Task ->
Using the listing below, copy exactly the lines from the one containing "720 pixels high." to the one containing "(0,0,.03)), M['bamboo_hall'], org=(.9,1,HZ))", both lines included, and no others.

Record extracts ->
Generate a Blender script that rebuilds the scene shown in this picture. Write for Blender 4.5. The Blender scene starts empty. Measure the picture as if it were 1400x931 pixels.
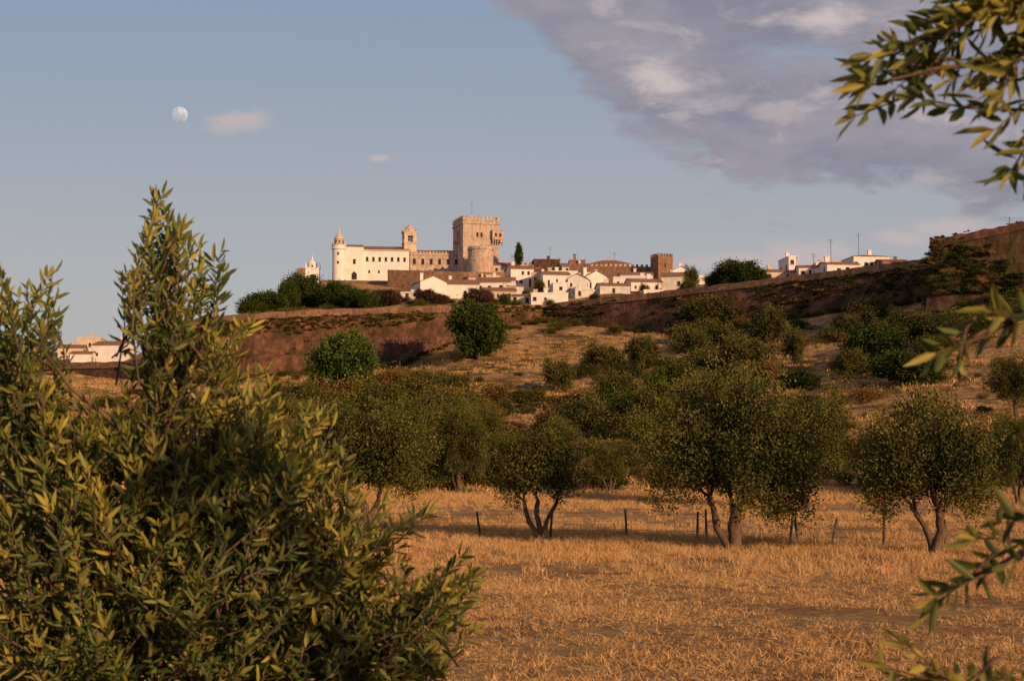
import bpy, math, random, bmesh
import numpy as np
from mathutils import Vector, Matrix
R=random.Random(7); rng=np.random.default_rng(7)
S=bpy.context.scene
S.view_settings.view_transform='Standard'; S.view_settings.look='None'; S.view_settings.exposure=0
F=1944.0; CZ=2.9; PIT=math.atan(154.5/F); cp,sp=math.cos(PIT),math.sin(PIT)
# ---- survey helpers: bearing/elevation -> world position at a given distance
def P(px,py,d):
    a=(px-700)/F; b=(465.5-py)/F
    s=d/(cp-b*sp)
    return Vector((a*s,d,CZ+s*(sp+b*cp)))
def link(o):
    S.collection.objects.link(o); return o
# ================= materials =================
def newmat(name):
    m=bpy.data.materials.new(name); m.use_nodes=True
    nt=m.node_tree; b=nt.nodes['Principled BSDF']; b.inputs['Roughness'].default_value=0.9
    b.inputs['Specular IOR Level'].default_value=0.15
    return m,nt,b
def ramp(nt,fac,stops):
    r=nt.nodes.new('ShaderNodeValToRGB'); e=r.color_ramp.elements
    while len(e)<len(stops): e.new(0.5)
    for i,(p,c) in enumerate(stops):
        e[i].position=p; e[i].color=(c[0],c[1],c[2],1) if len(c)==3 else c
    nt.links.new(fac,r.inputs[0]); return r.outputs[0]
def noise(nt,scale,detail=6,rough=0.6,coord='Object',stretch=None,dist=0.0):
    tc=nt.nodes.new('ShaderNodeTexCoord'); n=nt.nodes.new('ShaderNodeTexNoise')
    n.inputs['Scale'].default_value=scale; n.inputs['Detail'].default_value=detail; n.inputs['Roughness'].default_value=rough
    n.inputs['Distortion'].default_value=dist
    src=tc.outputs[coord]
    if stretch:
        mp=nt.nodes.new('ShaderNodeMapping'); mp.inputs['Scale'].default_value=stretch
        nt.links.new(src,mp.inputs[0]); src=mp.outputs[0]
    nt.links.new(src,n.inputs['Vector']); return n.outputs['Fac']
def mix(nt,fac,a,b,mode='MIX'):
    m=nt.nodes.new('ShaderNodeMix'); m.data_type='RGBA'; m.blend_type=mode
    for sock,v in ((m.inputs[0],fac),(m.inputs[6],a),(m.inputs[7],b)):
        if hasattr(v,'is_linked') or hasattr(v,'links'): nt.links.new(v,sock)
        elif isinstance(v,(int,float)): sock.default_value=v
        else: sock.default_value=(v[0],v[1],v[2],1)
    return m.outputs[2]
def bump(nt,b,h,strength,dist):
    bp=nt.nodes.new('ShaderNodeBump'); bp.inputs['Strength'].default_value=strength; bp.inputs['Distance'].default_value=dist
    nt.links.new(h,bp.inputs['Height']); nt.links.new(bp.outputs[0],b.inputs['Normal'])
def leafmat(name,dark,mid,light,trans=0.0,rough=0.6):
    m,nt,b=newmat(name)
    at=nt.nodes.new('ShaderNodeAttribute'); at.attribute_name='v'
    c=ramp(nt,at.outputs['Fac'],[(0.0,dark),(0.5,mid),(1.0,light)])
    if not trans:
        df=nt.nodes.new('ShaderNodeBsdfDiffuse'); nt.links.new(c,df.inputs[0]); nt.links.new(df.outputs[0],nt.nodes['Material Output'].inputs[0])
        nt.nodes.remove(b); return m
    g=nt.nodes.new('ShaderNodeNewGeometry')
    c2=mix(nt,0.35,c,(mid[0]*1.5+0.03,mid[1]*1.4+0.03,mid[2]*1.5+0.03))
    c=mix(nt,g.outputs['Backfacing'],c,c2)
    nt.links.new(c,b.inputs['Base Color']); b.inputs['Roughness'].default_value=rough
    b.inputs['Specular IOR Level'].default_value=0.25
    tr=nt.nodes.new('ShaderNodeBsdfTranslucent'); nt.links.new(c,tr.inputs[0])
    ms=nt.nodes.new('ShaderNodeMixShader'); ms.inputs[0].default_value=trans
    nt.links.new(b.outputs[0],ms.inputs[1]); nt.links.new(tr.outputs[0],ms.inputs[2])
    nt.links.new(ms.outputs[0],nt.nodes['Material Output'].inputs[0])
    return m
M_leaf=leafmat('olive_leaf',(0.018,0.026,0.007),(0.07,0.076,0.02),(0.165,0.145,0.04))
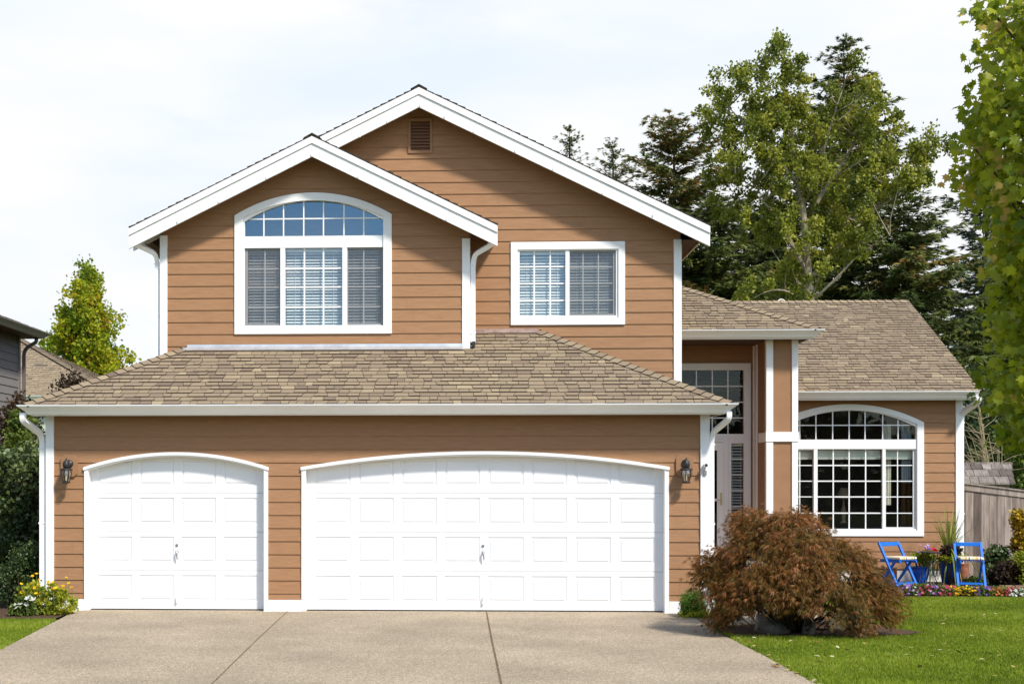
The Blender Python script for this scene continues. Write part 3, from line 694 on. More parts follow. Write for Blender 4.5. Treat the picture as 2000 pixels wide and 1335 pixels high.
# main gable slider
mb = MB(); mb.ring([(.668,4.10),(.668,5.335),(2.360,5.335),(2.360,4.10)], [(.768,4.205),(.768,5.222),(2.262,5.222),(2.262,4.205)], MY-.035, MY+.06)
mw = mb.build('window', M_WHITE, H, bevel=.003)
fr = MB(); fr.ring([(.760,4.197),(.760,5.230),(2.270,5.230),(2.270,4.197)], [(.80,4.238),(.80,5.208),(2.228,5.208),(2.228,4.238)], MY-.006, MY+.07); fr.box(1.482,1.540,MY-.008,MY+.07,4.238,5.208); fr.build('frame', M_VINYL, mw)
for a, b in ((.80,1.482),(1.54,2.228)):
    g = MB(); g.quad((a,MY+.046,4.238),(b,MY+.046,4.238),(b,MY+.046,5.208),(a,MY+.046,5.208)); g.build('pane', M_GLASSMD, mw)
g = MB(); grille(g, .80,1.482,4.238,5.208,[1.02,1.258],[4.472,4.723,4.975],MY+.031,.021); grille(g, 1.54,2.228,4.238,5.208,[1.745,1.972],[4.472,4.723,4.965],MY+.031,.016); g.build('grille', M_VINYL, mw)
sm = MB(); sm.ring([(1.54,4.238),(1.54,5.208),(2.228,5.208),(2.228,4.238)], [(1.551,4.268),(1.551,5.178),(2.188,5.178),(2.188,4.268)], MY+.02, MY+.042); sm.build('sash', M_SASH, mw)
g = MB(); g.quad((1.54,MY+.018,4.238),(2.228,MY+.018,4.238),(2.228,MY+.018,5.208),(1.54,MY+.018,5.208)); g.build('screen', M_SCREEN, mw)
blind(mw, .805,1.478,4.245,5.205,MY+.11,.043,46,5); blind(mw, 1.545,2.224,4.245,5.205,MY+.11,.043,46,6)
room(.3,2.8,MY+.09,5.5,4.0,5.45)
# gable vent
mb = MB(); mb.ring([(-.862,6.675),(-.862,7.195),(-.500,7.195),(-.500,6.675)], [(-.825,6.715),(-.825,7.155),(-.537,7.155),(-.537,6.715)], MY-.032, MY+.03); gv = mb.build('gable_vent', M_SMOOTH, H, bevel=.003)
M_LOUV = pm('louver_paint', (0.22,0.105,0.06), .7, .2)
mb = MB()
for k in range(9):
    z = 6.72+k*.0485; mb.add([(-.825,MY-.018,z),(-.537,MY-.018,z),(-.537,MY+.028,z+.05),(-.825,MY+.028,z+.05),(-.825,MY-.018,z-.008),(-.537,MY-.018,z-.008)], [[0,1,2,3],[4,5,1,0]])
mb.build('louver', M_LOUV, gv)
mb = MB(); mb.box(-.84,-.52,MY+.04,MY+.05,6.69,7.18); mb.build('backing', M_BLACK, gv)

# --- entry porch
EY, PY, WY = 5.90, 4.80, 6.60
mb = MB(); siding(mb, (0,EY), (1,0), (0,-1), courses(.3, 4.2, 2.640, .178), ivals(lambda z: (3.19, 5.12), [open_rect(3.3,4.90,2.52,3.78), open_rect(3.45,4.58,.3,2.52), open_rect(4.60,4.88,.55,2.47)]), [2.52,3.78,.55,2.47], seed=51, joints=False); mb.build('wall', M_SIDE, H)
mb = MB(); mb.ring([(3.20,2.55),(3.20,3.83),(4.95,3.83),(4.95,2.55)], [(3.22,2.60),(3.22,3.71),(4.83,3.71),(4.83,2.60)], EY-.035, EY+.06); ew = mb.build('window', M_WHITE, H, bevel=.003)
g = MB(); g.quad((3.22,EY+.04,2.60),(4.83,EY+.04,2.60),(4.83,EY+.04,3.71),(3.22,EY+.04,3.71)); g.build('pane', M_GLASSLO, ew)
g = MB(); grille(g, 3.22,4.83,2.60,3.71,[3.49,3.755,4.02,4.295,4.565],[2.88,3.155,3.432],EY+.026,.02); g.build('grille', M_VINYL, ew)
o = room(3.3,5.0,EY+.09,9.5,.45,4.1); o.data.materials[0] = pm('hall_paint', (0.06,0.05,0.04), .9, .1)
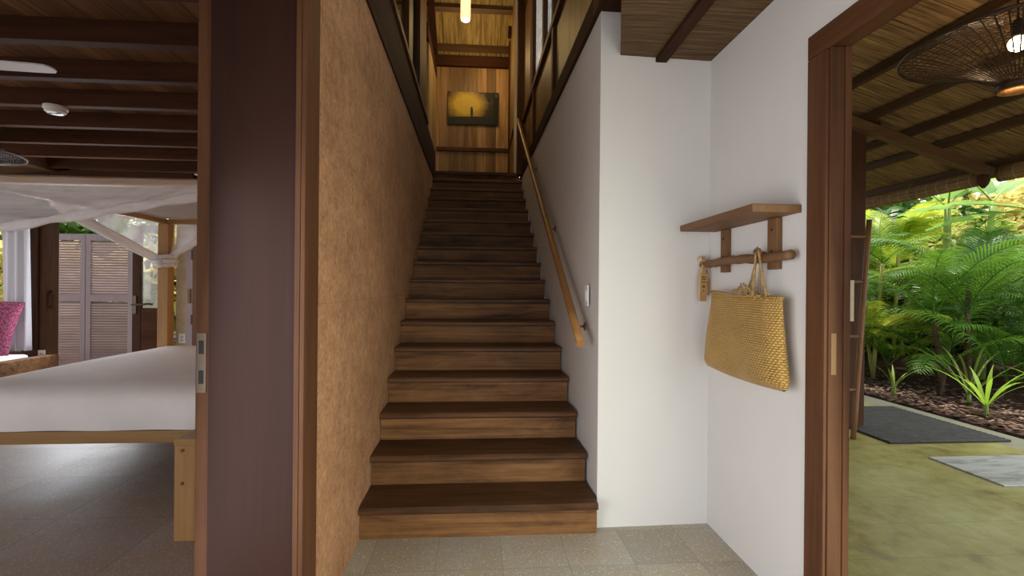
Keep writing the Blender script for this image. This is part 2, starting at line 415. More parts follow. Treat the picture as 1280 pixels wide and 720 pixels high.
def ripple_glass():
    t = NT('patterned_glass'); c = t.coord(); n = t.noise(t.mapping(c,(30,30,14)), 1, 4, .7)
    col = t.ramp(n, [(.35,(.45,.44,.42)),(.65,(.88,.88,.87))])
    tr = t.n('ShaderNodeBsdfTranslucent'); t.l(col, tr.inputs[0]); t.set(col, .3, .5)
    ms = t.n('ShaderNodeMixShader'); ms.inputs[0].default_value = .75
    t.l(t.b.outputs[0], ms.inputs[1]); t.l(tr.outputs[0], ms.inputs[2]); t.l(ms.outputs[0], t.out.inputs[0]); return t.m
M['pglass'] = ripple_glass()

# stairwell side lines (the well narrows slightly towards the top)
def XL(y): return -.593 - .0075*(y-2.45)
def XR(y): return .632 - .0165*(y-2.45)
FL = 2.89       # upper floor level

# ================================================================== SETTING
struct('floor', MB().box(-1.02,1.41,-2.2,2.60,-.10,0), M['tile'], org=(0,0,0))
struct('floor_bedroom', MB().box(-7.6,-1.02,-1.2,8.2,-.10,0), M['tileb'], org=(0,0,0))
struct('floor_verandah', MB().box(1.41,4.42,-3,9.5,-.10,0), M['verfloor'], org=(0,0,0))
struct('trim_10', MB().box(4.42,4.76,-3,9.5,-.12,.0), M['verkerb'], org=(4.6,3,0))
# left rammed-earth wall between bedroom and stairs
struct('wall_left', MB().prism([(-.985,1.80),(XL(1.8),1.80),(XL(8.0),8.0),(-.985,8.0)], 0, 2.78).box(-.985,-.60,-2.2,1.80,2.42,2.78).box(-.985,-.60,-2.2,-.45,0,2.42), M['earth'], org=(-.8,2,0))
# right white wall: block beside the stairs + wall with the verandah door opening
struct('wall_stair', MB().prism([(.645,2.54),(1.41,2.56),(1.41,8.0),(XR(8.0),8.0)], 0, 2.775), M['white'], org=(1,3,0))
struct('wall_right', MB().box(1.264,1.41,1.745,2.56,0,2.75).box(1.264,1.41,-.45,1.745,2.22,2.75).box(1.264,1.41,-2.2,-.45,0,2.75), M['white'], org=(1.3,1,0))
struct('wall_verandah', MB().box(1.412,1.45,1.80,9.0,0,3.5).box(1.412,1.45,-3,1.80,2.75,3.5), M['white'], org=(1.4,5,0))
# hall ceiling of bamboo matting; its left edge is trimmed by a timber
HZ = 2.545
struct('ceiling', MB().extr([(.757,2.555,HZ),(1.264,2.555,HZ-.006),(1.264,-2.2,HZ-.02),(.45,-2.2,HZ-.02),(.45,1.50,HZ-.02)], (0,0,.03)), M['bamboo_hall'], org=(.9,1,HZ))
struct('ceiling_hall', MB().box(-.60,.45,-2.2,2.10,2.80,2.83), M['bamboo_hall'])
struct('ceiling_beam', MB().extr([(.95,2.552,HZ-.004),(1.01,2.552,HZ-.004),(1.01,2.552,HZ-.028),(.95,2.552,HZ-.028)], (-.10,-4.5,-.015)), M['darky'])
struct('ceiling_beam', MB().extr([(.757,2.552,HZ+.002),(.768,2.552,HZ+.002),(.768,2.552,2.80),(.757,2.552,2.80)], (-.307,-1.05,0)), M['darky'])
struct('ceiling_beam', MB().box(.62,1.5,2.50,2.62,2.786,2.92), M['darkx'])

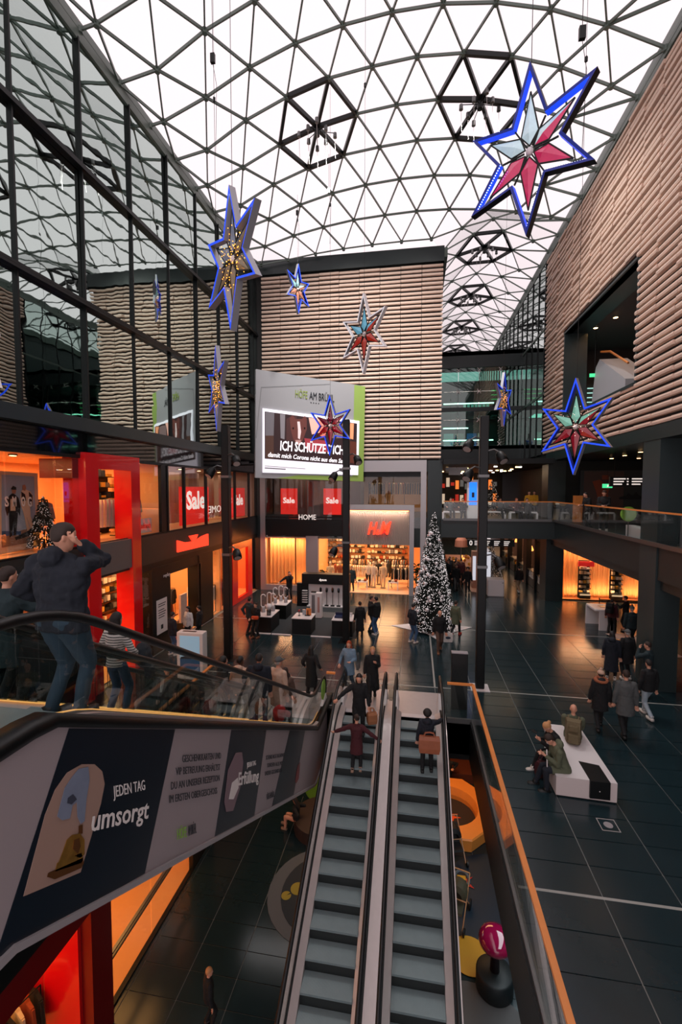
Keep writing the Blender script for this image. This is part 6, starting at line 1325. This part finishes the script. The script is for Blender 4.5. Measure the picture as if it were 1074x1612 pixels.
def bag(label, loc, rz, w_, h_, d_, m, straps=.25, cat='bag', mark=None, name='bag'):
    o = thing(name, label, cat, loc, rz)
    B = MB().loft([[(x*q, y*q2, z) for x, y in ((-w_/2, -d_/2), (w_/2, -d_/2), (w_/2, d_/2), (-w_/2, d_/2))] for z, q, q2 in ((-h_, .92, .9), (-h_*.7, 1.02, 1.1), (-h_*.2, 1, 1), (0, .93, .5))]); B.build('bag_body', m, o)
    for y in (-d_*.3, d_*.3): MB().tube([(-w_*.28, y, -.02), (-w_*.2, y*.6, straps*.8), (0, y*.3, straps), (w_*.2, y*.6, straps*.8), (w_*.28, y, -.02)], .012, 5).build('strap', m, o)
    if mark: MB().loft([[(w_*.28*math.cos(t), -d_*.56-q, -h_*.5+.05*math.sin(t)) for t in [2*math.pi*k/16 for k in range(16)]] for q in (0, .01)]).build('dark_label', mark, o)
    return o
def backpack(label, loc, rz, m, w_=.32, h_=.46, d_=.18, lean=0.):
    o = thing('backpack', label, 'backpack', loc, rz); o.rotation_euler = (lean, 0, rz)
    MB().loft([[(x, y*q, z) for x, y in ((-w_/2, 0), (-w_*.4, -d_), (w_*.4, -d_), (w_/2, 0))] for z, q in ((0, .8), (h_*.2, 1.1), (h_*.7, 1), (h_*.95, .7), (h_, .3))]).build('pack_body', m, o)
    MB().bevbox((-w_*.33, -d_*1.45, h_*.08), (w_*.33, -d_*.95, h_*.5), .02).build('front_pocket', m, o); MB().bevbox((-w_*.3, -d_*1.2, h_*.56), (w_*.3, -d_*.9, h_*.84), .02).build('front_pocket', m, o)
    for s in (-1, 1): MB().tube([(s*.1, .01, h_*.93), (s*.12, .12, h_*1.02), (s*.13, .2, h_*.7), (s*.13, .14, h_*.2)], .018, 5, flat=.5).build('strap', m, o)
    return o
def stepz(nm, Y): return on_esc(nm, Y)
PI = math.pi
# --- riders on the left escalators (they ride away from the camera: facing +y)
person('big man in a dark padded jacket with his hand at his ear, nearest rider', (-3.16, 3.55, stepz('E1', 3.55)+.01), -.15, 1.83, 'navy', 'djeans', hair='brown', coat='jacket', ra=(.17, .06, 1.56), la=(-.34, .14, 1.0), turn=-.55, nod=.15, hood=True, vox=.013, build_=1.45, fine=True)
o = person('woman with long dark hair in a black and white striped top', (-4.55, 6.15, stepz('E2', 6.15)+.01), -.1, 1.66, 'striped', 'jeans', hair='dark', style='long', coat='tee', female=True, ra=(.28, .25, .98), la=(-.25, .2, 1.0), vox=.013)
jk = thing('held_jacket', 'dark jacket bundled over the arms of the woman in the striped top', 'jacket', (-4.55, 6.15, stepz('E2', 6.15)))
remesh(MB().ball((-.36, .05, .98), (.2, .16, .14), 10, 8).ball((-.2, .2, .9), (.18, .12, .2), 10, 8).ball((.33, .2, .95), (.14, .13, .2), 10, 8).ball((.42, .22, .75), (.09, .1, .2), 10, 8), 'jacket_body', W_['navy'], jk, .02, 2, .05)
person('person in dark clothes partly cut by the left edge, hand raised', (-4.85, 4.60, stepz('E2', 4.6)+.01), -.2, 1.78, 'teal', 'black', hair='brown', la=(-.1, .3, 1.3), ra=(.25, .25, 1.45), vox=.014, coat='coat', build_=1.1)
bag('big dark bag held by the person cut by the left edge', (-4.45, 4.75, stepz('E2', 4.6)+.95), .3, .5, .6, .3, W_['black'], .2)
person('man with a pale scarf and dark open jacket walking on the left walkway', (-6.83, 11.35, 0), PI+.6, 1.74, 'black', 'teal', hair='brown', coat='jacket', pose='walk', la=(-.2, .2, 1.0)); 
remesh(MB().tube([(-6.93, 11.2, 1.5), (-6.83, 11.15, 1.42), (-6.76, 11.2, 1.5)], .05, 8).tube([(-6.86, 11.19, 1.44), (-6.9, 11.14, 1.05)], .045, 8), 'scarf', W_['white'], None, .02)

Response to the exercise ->
Keep writing the Blender script for this image. This is part 2, starting at line 415. More parts follow. Treat the picture as 1280 pixels wide and 720 pixels high.
def ripple_glass():
    t = NT('patterned_glass'); c = t.coord(); n = t.noise(t.mapping(c,(30,30,14)), 1, 4, .7)
    col = t.ramp(n, [(.35,(.45,.44,.42)),(.65,(.88,.88,.87))])
    tr = t.n('ShaderNodeBsdfTranslucent'); t.l(col, tr.inputs[0]); t.set(col, .3, .5)
    ms = t.n('ShaderNodeMixShader'); ms.inputs[0].default_value = .75
    t.l(t.b.outputs[0], ms.inputs[1]); t.l(tr.outputs[0], ms.inputs[2]); t.l(ms.outputs[0], t.out.inputs[0]); return t.m
M['pglass'] = ripple_glass()

# stairwell side lines (the well narrows slightly towards the top)
def XL(y): return -.593 - .0075*(y-2.45)
def XR(y): return .632 - .0165*(y-2.45)
FL = 2.89       # upper floor level

# ================================================================== SETTING
struct('floor', MB().box(-1.02,1.41,-2.2,2.60,-.10,0), M['tile'], org=(0,0,0))
struct('floor_bedroom', MB().box(-7.6,-1.02,-1.2,8.2,-.10,0), M['tileb'], org=(0,0,0))
struct('floor_verandah', MB().box(1.41,4.42,-3,9.5,-.10,0), M['verfloor'], org=(0,0,0))
struct('trim_10', MB().box(4.42,4.76,-3,9.5,-.12,.0), M['verkerb'], org=(4.6,3,0))
# left rammed-earth wall between bedroom and stairs
struct('wall_left', MB().prism([(-.985,1.80),(XL(1.8),1.80),(XL(8.0),8.0),(-.985,8.0)], 0, 2.78).box(-.985,-.60,-2.2,1.80,2.42,2.78).box(-.985,-.60,-2.2,-.45,0,2.42), M['earth'], org=(-.8,2,0))
# right white wall: block beside the stairs + wall with the verandah door opening
struct('wall_stair', MB().prism([(.645,2.54),(1.41,2.56),(1.41,8.0),(XR(8.0),8.0)], 0, 2.775), M['white'], org=(1,3,0))
struct('wall_right', MB().box(1.264,1.41,1.745,2.56,0,2.75).box(1.264,1.41,-.45,1.745,2.22,2.75).box(1.264,1.41,-2.2,-.45,0,2.75), M['white'], org=(1.3,1,0))
struct('wall_verandah', MB().box(1.412,1.45,1.80,9.0,0,3.5).box(1.412,1.45,-3,1.80,2.75,3.5), M['white'], org=(1.4,5,0))
# hall ceiling of bamboo matting; its left edge is trimmed by a timber
HZ = 2.545
struct('ceiling', MB().extr([(.757,2.555,HZ),(1.264,2.555,HZ-.006),(1.264,-2.2,HZ-.02),(.45,-2.2,HZ-.02),(.45,1.50,HZ-.02)], (0,0,.03)), M['bamboo_hall'], org=(.9,1,HZ))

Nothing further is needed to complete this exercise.